Desmond was unsuccessful in her subsequent efforts to quash her criminal conviction, but her story resulted in a milestone human rights case in Canada. Since the case was framed as tax evasion, the real issue of racism had been shrouded by procedural technicalities. If she had not taken further action, the surviving trial records would have left no clue to the true significance of the case—that she had been denied the downstairs ticket on the basis of her race.

Viola with School of Beauty Culture graduates, ca. 1945. MG 21.14 – Wanda Robson Collection. 16-89-30229. Beaton Institute, Cape Breton University.

The legal challenge sparked by Desmond touched a nerve within the Black community and added to the growing consciousness regarding racial discrimination in Nova Scotia. Her case was an inspiration for change and part of a wider set of efforts toward racial equality across the country.

Desmond’s perseverance, and the attention generated by her case, paved the way for a broader movement to recognize the importance of human rights in Canada.

Desmond received a posthumous free pardon from the Nova Scotia government on 15 April 2010. It was granted by then-Lieutenant Governor of Nova Scotia Mayann Francis, who was the first Black Nova Scotian and only the second Black person in Canada to hold this office.

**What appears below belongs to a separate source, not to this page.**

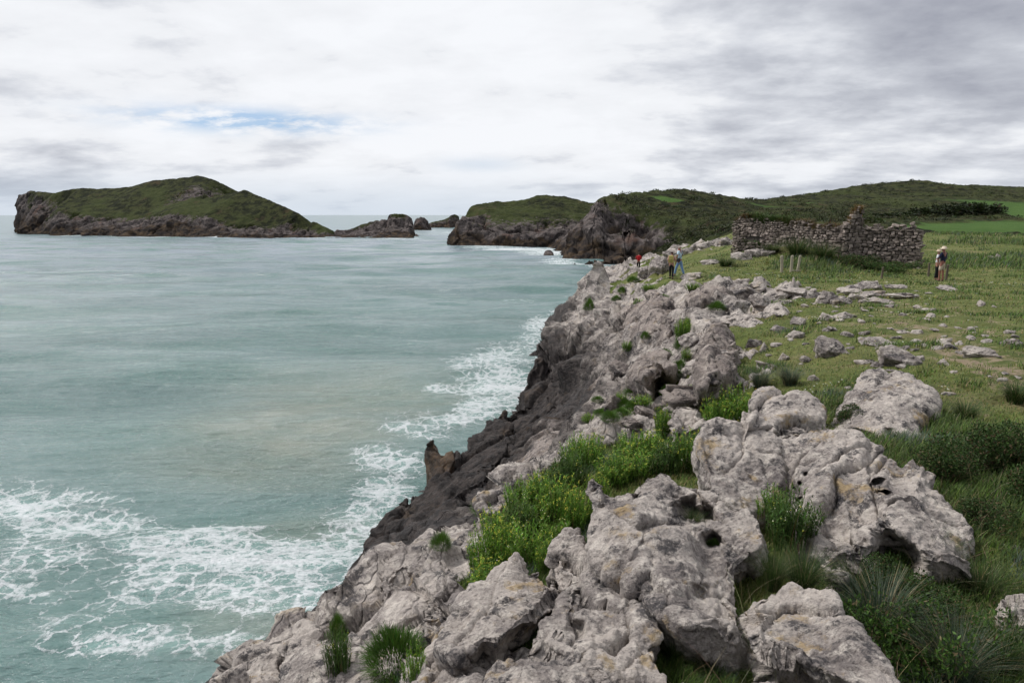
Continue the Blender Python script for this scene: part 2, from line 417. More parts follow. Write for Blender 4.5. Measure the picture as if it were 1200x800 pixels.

The pardon was accompanied by a public declaration and apology from then-Premier Darrell Dexter, who indicated that charges should never have been laid and that her conviction was a miscarriage of justice.

Though the events at the Roseland Theatre are now 70 years behind us, Desmond’s struggle for social justice and her singular act of courage continue to resonate with Canadians.